Israel PM offers Lapid foreign, finance posts: report

AFP , Friday 25 Jan 2013

Sources close to both men say Israel's PM Benjamin Netanyahu offered Yesh Atid leader Yair Lapid the foreign or finance minister post as the later came second in the lately-finalized Knesset elections

Lapid
Yair Lapid, leader of the Yesh Atid (There's a Future) party, speaks to members of the media outside his home in Tel Aviv January 23, 2013 (Photo: Reuters)

Prime Minister Benjamin Netanyahu has offered Yesh Atid leader Yair Lapid, Israel's newest political star, the post of foreign minister or finance minister in the new government, a newspaper reported Friday.

Yesh Atid, a centrist party formed only nine months ago, stunned the political establishment by winning 19 seats in Tuesday's Knesset election, taking second place to Netanyahu's Likud-Beitenu list suffered which a major blow, securing only 31 of the 120 seats in parliament.

The result transformed Lapid, a polished former TV anchor, author and boxer, into a kingmaker likely to play a central role in the next coalition government that Netanyahu is expected to form.

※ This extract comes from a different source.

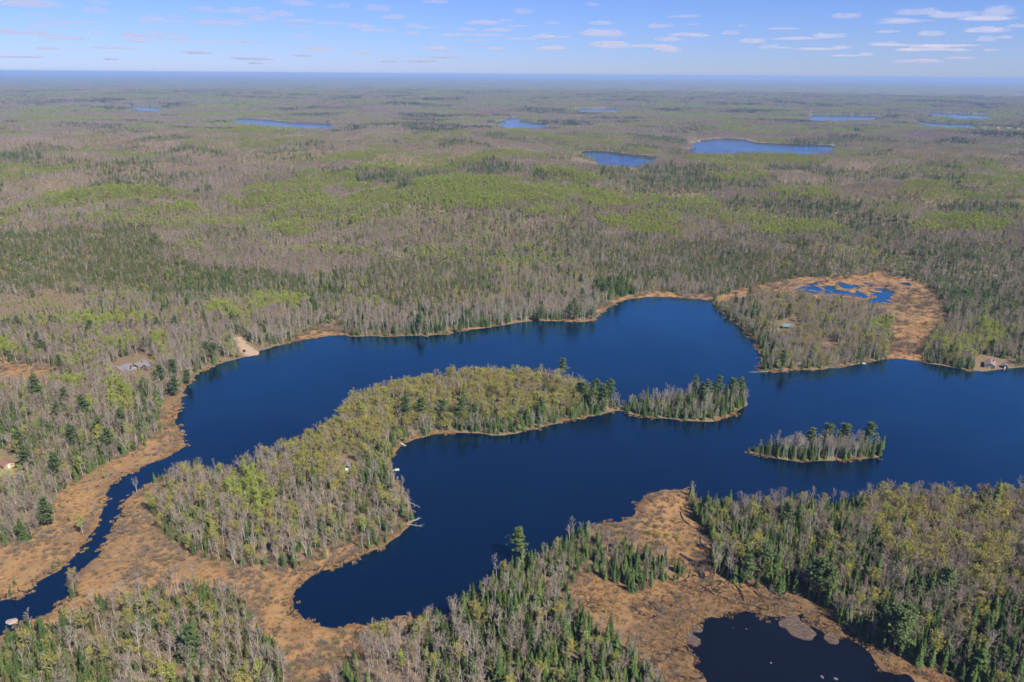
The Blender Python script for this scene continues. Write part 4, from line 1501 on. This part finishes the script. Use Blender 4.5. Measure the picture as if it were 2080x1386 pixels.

Quoting sources close to both men, who held secret talks at Netanyahu's Jerusalem home on Thursday, the top-selling Yediot Aharonot said Lapid had been offered the position as Israel's top diplomat or as head of the Treasury.

Both portfolios, as well as the defence ministry, are the most senior cabinet positions, although Lapid was not thought to be interested in taking the defence portfolio.

Israel's next finance minister will have to tackle a major budget crisis and a rash of harsh austerity cuts likely to spark widespread anger among a public already deeply unhappy over spiralling living costs.

Yediot said Lapid was more likely to be interested in the housing or interior ministries in keeping with his party's socially oriented election campaign.

Also on Thursday, Netanyahu called a raft of other party leaders, including Labour's Shelly Yachimovich whom he invited for talks on joining the government.

Although Yachimovich has vowed not to join a Netanyahu-led coalition, she accepted the invitation, Yediot said.

"It is our intention to be a strong opposition (in the face of) steps you intend to take," party sources quoted her as telling Netanyahu, in remarks reported by Haaretz.

"With regard to everything related to peace negotiations, which must be urgently resumed, the Labour party will support any such move and back it from opposition."

Yachimovich ran a campaign almost entirely devoid of reference to the Israeli-Palestinian conflict, although it is an issue the next government will have to address in light of expected renewed diplomatic pressure.